Ramadan was about to begin a term as professor of Islamic ethics at the University of Notre Dame when this incident blew up. But it was no surprise either when dozens of American scholars of Middle Eastern studies protested against the move in a petition to US Secretary of State Colin Powell earlier this month.
“Was I too scary for the classroom?” Ramadan posed the question in the pages of The New York Times. Although he was not told why his visa was rescinded, he believes the decision was a political one. It was the fruit, he says, of a sinister campaign led by certain Zionist neo-cons, and in particular Daniel Pipes, who put pressure on the authorities and invented an unfounded allegation about a possible link with Al-Qaeda.
“They simply did not want the voice of a Muslim who seeks common grounds with the West to be heard,” said Ramadan. “They consider it a threat to have Muslims offer a different reading of the situation in the Middle East than their dominant version of reality, and to have Muslims calling for a reconciliation rather than confrontation with America and the West.” Yet Ramadan is no stranger to such tactics which aim to silence him.
For 20 years now, Ramadan has dedicated himself to developing a model for “a European Islam”, which would allow the Muslim citizens of Europe, or the Western Muslims, as he likes to call them, to abandon their ghetto and become active citizens. According to such a vision, Islam has a role to play in the future of Europe, and should therefore be represented in any debate on the future of the continent. By offering a new reading of Islam’s primary sources, Ramadan wants to provide an alternate way of imagining Islam and Islamic rules for the relationship between Muslims and others, thus developing an Islamic theology of pluralism and justice.
It is precisely the current reading of Islam’s primary sources which Ramadan believes is behind the sorry state of affairs the Muslims find themselves in today. “Our reading of our Islamic sources and references,” he explains, “is much more about how we protect ourselves from the dominant civilisation. There is something in the way we invoke our Islamic references, the way we read our history, legacies and traditions. We tend to examine those references very often through what differentiates us from the West or from the Other, and not what there might be in common between those traditions and the Western tradition.”
A new reading of those references is, therefore, warranted, in order to achieve a better understanding of these universal values, some of which, Ramadan believes, find their origins in the Qur’an, Sunna and Islamic culture. “I think we need to be confident of our own legacy and heritage, and not make our relationship with the West the yardstick by which we measure everything.”

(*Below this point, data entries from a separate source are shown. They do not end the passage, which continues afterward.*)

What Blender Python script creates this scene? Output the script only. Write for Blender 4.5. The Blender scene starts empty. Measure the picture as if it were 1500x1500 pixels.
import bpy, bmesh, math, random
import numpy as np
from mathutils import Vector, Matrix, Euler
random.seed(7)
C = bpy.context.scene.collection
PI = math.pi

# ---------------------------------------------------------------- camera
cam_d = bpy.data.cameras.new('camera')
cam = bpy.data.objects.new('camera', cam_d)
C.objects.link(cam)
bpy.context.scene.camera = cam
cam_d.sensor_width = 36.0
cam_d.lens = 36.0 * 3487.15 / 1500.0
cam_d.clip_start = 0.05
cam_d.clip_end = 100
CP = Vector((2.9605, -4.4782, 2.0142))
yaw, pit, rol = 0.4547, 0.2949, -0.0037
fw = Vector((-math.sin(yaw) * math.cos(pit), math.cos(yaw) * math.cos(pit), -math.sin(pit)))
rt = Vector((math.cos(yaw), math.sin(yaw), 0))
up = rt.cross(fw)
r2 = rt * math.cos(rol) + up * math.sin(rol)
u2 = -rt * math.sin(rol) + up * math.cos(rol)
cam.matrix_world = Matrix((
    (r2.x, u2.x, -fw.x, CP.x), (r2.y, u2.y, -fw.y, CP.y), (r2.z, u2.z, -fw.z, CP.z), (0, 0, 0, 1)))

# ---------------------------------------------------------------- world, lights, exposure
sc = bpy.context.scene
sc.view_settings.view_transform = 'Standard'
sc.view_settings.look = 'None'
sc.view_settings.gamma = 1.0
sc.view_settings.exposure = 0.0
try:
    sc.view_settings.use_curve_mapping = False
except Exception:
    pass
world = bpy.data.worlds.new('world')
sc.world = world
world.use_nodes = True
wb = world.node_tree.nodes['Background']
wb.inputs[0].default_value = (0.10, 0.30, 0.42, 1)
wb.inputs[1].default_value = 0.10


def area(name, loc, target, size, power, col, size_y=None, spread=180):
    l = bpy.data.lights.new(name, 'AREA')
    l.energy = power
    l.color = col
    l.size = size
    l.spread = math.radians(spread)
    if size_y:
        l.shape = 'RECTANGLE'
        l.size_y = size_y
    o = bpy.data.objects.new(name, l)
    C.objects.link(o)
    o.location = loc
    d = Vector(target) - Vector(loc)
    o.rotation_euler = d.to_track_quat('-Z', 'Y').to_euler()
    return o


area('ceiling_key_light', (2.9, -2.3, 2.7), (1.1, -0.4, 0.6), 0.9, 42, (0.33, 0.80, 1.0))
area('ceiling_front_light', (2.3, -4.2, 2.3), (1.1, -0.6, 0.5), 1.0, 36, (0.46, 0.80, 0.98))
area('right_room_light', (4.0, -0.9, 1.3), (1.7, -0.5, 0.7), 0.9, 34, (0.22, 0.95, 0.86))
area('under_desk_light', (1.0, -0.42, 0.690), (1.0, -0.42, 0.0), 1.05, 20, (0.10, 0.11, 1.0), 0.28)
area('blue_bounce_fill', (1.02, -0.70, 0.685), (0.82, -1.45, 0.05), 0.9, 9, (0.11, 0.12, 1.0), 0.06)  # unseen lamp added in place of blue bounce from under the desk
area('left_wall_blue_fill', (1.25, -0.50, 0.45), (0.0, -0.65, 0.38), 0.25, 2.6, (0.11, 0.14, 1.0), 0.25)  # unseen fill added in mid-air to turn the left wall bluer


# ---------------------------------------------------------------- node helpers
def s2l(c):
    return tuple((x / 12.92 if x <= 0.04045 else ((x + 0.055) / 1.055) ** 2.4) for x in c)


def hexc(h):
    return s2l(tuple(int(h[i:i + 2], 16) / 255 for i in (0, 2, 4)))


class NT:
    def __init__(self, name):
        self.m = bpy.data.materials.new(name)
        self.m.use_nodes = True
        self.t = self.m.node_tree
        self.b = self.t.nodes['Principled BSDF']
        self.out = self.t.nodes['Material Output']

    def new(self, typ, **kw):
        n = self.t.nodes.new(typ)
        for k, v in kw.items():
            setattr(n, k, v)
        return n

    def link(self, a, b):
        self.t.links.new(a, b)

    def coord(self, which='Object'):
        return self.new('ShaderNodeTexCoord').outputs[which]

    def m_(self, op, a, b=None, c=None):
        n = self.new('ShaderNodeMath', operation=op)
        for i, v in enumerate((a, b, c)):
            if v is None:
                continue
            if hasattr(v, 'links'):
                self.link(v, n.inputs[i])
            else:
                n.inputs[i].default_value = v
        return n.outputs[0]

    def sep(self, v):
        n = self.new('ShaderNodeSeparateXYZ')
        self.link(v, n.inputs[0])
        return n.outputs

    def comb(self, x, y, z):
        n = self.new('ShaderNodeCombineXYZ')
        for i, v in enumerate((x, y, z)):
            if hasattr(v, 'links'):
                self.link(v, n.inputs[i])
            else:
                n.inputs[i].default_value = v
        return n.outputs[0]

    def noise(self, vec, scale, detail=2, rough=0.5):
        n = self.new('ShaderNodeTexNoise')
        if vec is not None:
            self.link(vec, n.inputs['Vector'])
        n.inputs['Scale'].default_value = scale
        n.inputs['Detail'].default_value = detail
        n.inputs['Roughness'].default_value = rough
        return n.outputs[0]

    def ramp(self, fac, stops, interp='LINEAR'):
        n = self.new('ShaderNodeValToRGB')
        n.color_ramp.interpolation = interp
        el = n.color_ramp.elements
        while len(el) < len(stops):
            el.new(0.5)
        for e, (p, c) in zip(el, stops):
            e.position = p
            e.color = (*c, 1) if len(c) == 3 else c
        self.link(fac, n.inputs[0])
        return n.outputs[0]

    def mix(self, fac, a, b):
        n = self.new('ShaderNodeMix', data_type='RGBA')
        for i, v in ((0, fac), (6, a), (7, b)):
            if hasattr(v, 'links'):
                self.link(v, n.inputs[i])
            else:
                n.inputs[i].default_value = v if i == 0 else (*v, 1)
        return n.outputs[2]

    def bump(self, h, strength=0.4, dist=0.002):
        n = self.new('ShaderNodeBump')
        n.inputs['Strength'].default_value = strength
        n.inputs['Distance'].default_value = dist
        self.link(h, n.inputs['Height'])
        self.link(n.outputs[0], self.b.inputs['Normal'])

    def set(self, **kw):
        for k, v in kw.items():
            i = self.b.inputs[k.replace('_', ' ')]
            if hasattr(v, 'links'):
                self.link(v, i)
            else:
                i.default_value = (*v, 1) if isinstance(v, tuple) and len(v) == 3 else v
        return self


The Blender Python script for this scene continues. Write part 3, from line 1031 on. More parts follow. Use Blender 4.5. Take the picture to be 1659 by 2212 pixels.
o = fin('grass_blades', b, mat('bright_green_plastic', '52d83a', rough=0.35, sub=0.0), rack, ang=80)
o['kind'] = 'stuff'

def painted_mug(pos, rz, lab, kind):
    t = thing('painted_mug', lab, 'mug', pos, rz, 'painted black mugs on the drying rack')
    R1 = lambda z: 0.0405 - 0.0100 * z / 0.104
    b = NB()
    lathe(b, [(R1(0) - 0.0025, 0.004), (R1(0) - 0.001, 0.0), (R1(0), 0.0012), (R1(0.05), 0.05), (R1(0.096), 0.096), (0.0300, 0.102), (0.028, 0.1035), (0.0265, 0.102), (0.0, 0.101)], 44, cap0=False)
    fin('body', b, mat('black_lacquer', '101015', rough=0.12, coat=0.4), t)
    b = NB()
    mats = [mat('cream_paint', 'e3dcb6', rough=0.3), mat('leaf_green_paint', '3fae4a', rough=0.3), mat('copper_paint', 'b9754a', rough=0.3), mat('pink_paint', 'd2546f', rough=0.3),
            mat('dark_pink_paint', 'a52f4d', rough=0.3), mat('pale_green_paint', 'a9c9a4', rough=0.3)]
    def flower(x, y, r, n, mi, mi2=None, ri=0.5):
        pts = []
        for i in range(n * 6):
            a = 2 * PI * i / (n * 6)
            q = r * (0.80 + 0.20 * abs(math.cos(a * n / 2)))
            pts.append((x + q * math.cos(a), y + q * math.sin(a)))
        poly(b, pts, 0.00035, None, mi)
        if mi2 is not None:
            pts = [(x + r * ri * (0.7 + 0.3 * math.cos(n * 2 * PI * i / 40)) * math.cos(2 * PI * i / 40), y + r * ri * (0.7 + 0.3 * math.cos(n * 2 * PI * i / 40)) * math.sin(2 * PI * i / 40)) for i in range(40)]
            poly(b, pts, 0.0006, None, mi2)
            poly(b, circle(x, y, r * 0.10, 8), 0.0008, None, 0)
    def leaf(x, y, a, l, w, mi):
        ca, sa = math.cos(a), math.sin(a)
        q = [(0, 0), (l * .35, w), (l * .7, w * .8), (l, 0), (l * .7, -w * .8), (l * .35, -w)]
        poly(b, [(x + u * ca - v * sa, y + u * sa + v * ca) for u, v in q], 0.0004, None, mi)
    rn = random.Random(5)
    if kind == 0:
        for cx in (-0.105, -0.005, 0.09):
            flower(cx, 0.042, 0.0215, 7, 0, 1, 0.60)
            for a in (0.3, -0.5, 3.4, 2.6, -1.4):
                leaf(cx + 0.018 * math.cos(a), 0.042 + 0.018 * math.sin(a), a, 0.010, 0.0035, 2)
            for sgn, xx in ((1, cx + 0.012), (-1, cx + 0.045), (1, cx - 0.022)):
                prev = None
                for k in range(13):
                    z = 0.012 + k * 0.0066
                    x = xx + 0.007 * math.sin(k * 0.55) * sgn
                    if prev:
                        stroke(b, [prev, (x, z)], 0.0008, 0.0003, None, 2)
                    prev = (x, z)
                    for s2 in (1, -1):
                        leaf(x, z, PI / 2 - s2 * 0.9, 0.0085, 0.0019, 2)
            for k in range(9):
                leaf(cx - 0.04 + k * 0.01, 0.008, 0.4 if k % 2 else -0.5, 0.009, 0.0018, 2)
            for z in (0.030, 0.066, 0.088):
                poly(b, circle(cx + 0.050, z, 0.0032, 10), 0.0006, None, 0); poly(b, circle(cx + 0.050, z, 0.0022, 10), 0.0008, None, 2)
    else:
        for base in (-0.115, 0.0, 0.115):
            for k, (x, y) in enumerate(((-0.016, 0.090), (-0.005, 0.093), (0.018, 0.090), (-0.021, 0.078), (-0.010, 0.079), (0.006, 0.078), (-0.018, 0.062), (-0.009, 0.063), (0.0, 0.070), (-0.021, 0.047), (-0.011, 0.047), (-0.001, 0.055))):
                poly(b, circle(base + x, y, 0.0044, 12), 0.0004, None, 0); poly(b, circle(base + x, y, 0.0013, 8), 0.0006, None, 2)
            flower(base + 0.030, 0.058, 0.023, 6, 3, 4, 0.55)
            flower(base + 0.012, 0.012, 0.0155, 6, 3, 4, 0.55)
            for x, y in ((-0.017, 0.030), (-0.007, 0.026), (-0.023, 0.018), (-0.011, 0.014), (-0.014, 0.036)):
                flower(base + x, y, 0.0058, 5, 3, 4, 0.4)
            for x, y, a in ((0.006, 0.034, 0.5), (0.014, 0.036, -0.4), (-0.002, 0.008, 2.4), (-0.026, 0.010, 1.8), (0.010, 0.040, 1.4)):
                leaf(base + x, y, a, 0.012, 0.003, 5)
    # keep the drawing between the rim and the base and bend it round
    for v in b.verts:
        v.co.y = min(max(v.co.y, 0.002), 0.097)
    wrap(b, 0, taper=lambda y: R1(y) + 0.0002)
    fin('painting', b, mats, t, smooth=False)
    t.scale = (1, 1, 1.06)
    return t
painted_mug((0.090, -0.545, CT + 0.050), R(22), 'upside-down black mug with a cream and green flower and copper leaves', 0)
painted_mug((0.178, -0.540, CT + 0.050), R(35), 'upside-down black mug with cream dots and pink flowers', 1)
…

Given the far-from-friendly past with which that relationship is burdened, and a present which invokes theories such as the clash of civilisations, the undertaking is colossal. Ramadan says that he makes no apologies for taking a critical look at both Muslim and Western societies, and at their attitudes towards one another. Nevertheless, he reserves much of this harshest criticism for his fellows in the Islamic heartland. Nor can he conceal his sense of confusion when faced with the way some Muslims perceive the West. “Very often when I visit some parts of the Muslim world, I feel I am caught between two attitudes: one is a total fascination with the West, and the other is a total rejection. These are both emotional attitudes, which should be avoided.”